Instruction: Copy all lines below exactly as written. Leave pictures out.

Information supplied:
──────
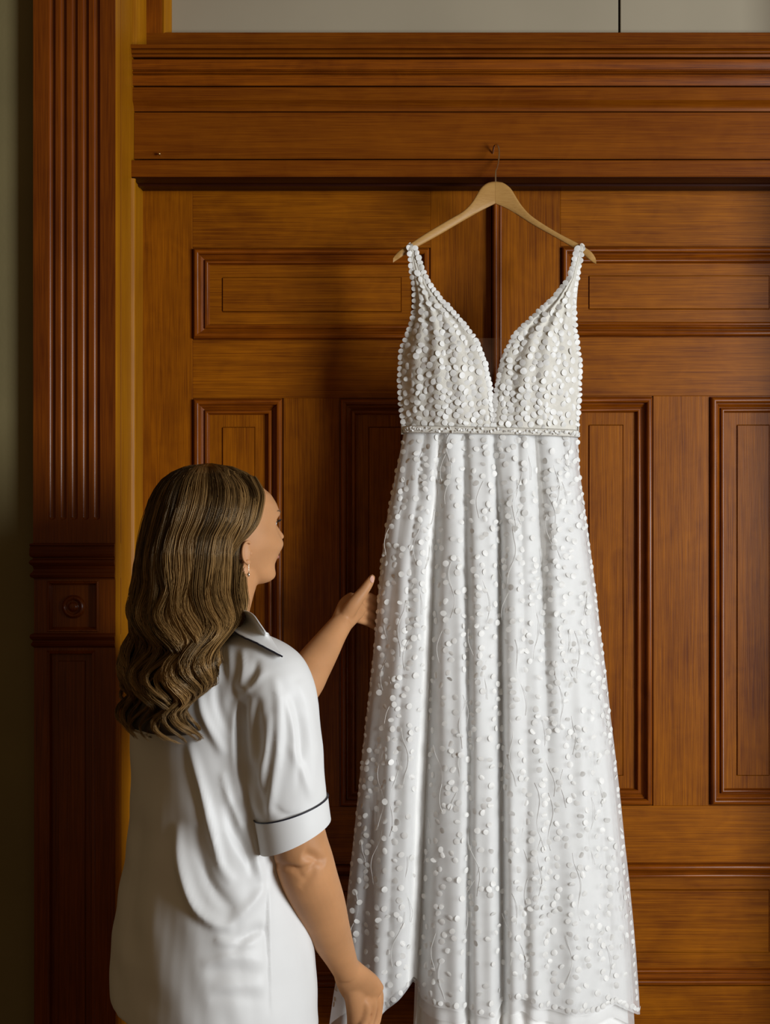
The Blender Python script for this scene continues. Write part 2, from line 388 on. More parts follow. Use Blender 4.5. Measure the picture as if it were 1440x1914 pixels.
PY0 = -.29
def pilaster(name, mir):
    root = empty(name); tag(root, kind='structure')
    XS = (lambda v: v) if not mir else (lambda v: XOL+XOR-v)
    xa, xb = X(62, PY0), XOL-.0006
    zf = Z(1016, PY0); z_end = Z(965, PY0); r = .0072
    cs = [X(97.3+20.8*i, PY0) for i in range(5)]
    xs = [xa]
    for c in cs:
        xs += [c-r*1.06]+[c+r*math.sin(PI/2*(k/5)) for k in range(-5, 6)]+[c+r*1.06]
    xs += [xb]
    zs = [zf]+[z_end+r*math.cos(PI*(1-k/16)) for k in range(0, 9)]+list(np.linspace(z_end+.004, 3.2, 8))
    V = []
    for z in zs:
        for x in xs:
            dd = min(math.hypot(x-c, min(z-z_end, 0)) for c in cs)
            V.append((XS(x), PY0+(math.sqrt(max(r*r-dd*dd, 0))*.78), z))
    m = len(xs); n = len(zs); Fc = grid_faces(n, m)
    # back box
    o0 = len(V)
    for z in (zf, 3.2):
        V += [(XS(xa), PY0, z), (XS(xa), -.06, z), (XS(xb), -.06, z), (XS(xb), PY0, z)]
    Fc += [(o0+0, o0+4, o0+5, o0+1), (o0+1, o0+5, o0+6, o0+2), (o0+2, o0+6, o0+7, o0+3), (o0, o0+1, o0+2, o0+3)]
    o = mesh_obj('fluted_shaft', V, Fc, pil_v, root); me = o.data
    bm = bmesh.new(); bm.from_mesh(me); bmesh.ops.remove_doubles(bm, verts=bm.verts, dist=1e-6); bmesh.ops.recalc_face_normals(bm, faces=bm.faces)
    if sum(f.normal.y*f.calc_area() for f in bm.faces if abs(f.normal.y) > .9 and f.calc_center_median().y < -.2) > 0: bmesh.ops.reverse_faces(bm, faces=bm.faces)
    bm.to_mesh(me); bm.free()
    me.polygons.foreach_set('use_smooth', [True]*len(me.polygons)); me.set_sharp_from_angle(angle=math.radians(30))
    # necking: profile (py, projection), wraps front and both sides
    def band(nm, prof, mt):
        V = []; 
        for py, e in prof:
            z = Z(py, PY0)
            V += [(XS(xa-e), -.06, z), (XS(xa-e), PY0-e, z), (XS(xb-.0005), PY0-e, z), (XS(xb-.0005), -.235, z)]
        Fc = grid_faces(len(prof), 4)
        n = len(prof); Fc += [(0, 1, 2, 3), tuple((n-1)*4+i for i in (3, 2, 1, 0))]
        q = mesh_obj(nm, V, Fc, mt, root); recalc(q.data)
        q.data.polygons.foreach_set('use_smooth', [True]*len(q.data.polygons)); q.data.set_sharp_from_angle(angle=math.radians(32))
        return q
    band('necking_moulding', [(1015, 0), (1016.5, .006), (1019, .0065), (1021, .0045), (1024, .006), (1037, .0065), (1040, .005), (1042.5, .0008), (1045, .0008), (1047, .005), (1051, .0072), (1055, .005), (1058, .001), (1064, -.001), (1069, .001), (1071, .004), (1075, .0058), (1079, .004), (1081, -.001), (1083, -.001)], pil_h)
    # block with a square recess
    zt, zb_ = Z(1083, PY0), Z(1190, PY0); F0 = PY0+.003
    rx0, rx1, rz0, rz1 = X(88, F0), X(184, F0), Z(1181, F0), Z(1086, F0)
    levels = [(xa+.001, xb, zb_, zt, -.06), (xa+.001, xb, zb_, zt, F0), (rx0, rx1, rz0, rz1, F0), (rx0+.0015, rx1-.0015, rz0+.0015, rz1-.0015, F0-.002), (rx0+.004, rx1-.004, rz0+.004, rz1-.004, F0-.001), (rx0+.009, rx1-.009, rz0+.009, rz1-.009, F0+.012)]
    V = []
    for a, b_, c, d, y in levels: V += [(XS(a), y, c), (XS(b_), y, c), (XS(b_), y, d), (XS(a), y, d)]
    k = len(levels); q = mesh_obj('rosette_block', V, grid_faces(k, 4, True)+[(0, 3, 2, 1), tuple(4*(k-1)+i for i in range(4))], pil_v, root); recalc(q.data)
    rc = P(138, 1134, F0+.012); rc.x = XS(rc.x); ro = []
    for rr, h in ((.0235, 0), (.0235, .003), (.0215, .0065), (.0185, .0085), (.0160, .0075), (.0145, .004), (.013, .003), (.010, .0035), (.0085, .006), (.006, .0085), (.003, .0095), (.0003, .0098)):
        ro.append([(rc.x+rr*math.cos(2*PI*j/40), rc.y-h, rc.z+rr*math.sin(2*PI*j/40)) for j in range(40)])
    v, f = loft(ro, False); q = mesh_obj('rosette', v, f, pil_v, root, 50); recalc(q.data)
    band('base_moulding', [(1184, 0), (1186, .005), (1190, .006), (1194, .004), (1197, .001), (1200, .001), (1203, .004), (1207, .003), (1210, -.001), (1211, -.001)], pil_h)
    # lower shaft with long recessed panel
    zt = Z(1211, PY0); F0 = PY0+.003
    ra, rb, rt = X(87, F0), X(178, F0), Z(1216, F0)
    levels = [(xa+.001, xb, 0, zt, -.06), (xa+.001, xb, 0, zt, F0), (ra, rb, .16, rt, F0), (ra+.002, rb-.002, .162, rt-.002, F0-.002), (ra+.006, rb-.006, .166, rt-.006, F0-.0005), (ra+.009, rb-.009, .169, rt-.009, F0+.011), (ra+.022, rb-.022, .182, rt-.022, F0+.011), (ra+.023, rb-.023, .183, rt-.023, F0+.0085)]
    V = []
    for a, b_, c, d, y in levels: V += [(XS(a), y, c), (XS(b_), y, c), (XS(b_), y, d), (XS(a), y, d)]
    k = len(levels); q = mesh_obj('lower_shaft', V, grid_faces(k, 4, True)+[(0, 3, 2, 1), tuple(4*(k-1)+i for i in range(4))], pil_v, root); recalc(q.data)
    return root
pilaster('trim_4', False); pilaster('trim_5', True)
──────
Solution to the problem:
The Blender Python script for this scene continues. Write part 2, from line 388 on. More parts follow. Use Blender 4.5. Measure the picture as if it were 1440x1914 pixels.
PY0 = -.29
def pilaster(name, mir):
    root = empty(name); tag(root, kind='structure')
    XS = (lambda v: v) if not mir else (lambda v: XOL+XOR-v)
    xa, xb = X(62, PY0), XOL-.0006
    zf = Z(1016, PY0); z_end = Z(965, PY0); r = .0072
    cs = [X(97.3+20.8*i, PY0) for i in range(5)]
    xs = [xa]
    for c in cs:
        xs += [c-r*1.06]+[c+r*math.sin(PI/2*(k/5)) for k in range(-5, 6)]+[c+r*1.06]
    xs += [xb]
    zs = [zf]+[z_end+r*math.cos(PI*(1-k/16)) for k in range(0, 9)]+list(np.linspace(z_end+.004, 3.2, 8))
    V = []
    for z in zs:
        for x in xs:
            dd = min(math.hypot(x-c, min(z-z_end, 0)) for c in cs)
            V.append((XS(x), PY0+(math.sqrt(max(r*r-dd*dd, 0))*.78), z))
    m = len(xs); n = len(zs); Fc = grid_faces(n, m)
    # back box
    o0 = len(V)
    for z in (zf, 3.2):
        V += [(XS(xa), PY0, z), (XS(xa), -.06, z), (XS(xb), -.06, z), (XS(xb), PY0, z)]
    Fc += [(o0+0, o0+4, o0+5, o0+1), (o0+1, o0+5, o0+6, o0+2), (o0+2, o0+6, o0+7, o0+3), (o0, o0+1, o0+2, o0+3)]
    o = mesh_obj('fluted_shaft', V, Fc, pil_v, root); me = o.data
    bm = bmesh.new(); bm.from_mesh(me); bmesh.ops.remove_doubles(bm, verts=bm.verts, dist=1e-6); bmesh.ops.recalc_face_normals(bm, faces=bm.faces)
    if sum(f.normal.y*f.calc_area() for f in bm.faces if abs(f.normal.y) > .9 and f.calc_center_median().y < -.2) > 0: bmesh.ops.reverse_faces(bm, faces=bm.faces)
    bm.to_mesh(me); bm.free()
    me.polygons.foreach_set('use_smooth', [True]*len(me.polygons)); me.set_sharp_from_angle(angle=math.radians(30))
    # necking: profile (py, projection), wraps front and both sides
    def band(nm, prof, mt):
        V = []; 
        for py, e in prof:
            z = Z(py, PY0)
            V += [(XS(xa-e), -.06, z), (XS(xa-e), PY0-e, z), (XS(xb-.0005), PY0-e, z), (XS(xb-.0005), -.235, z)]
        Fc = grid_faces(len(prof), 4)
        n = len(prof); Fc += [(0, 1, 2, 3), tuple((n-1)*4+i for i in (3, 2, 1, 0))]
        q = mesh_obj(nm, V, Fc, mt, root); recalc(q.data)
        q.data.polygons.foreach_set('use_smooth', [True]*len(q.data.polygons)); q.data.set_sharp_from_angle(angle=math.radians(32))
        return q
    band('necking_moulding', [(1015, 0), (1016.5, .006), (1019, .0065), (1021, .0045), (1024, .006), (1037, .0065), (1040, .005), (1042.5, .0008), (1045, .0008), (1047, .005), (1051, .0072), (1055, .005), (1058, .001), (1064, -.001), (1069, .001), (1071, .004), (1075, .0058), (1079, .004), (1081, -.001), (1083, -.001)], pil_h)
    # block with a square recess
    zt, zb_ = Z(1083, PY0), Z(1190, PY0); F0 = PY0+.003
    rx0, rx1, rz0, rz1 = X(88, F0), X(184, F0), Z(1181, F0), Z(1086, F0)
    levels = [(xa+.001, xb, zb_, zt, -.06), (xa+.001, xb, zb_, zt, F0), (rx0, rx1, rz0, rz1, F0), (rx0+.0015, rx1-.0015, rz0+.0015, rz1-.0015, F0-.002), (rx0+.004, rx1-.004, rz0+.004, rz1-.004, F0-.001), (rx0+.009, rx1-.009, rz0+.009, rz1-.009, F0+.012)]
    V = []
    for a, b_, c, d, y in levels: V += [(XS(a), y, c), (XS(b_), y, c), (XS(b_), y, d), (XS(a), y, d)]
    k = len(levels); q = mesh_obj('rosette_block', V, grid_faces(k, 4, True)+[(0, 3, 2, 1), tuple(4*(k-1)+i for i in range(4))], pil_v, root); recalc(q.data)
    rc = P(138, 1134, F0+.012); rc.x = XS(rc.x); ro = []
    for rr, h in ((.0235, 0), (.0235, .003), (.0215, .0065), (.0185, .0085), (.0160, .0075), (.0145, .004), (.013, .003), (.010, .0035), (.0085, .006), (.006, .0085), (.003, .0095), (.0003, .0098)):
        ro.append([(rc.x+rr*math.cos(2*PI*j/40), rc.y-h, rc.z+rr*math.sin(2*PI*j/40)) for j in range(40)])
    v, f = loft(ro, False); q = mesh_obj('rosette', v, f, pil_v, root, 50); recalc(q.data)
    band('base_moulding', [(1184, 0), (1186, .005), (1190, .006), (1194, .004), (1197, .001), (1200, .001), (1203, .004), (1207, .003), (1210, -.001), (1211, -.001)], pil_h)
    # lower shaft with long recessed panel
    zt = Z(1211, PY0); F0 = PY0+.003
    ra, rb, rt = X(87, F0), X(178, F0), Z(1216, F0)
    levels = [(xa+.001, xb, 0, zt, -.06), (xa+.001, xb, 0, zt, F0), (ra, rb, .16, rt, F0), (ra+.002, rb-.002, .162, rt-.002, F0-.002), (ra+.006, rb-.006, .166, rt-.006, F0-.0005), (ra+.009, rb-.009, .169, rt-.009, F0+.011), (ra+.022, rb-.022, .182, rt-.022, F0+.011), (ra+.023, rb-.023, .183, rt-.023, F0+.0085)]
    V = []
    for a, b_, c, d, y in levels: V += [(XS(a), y, c), (XS(b_), y, c), (XS(b_), y, d), (XS(a), y, d)]
    k = len(levels); q = mesh_obj('lower_shaft', V, grid_faces(k, 4, True)+[(0, 3, 2, 1), tuple(4*(k-1)+i for i in range(4))], pil_v, root); recalc(q.data)
    return root
pilaster('trim_4', False); pilaster('trim_5', True)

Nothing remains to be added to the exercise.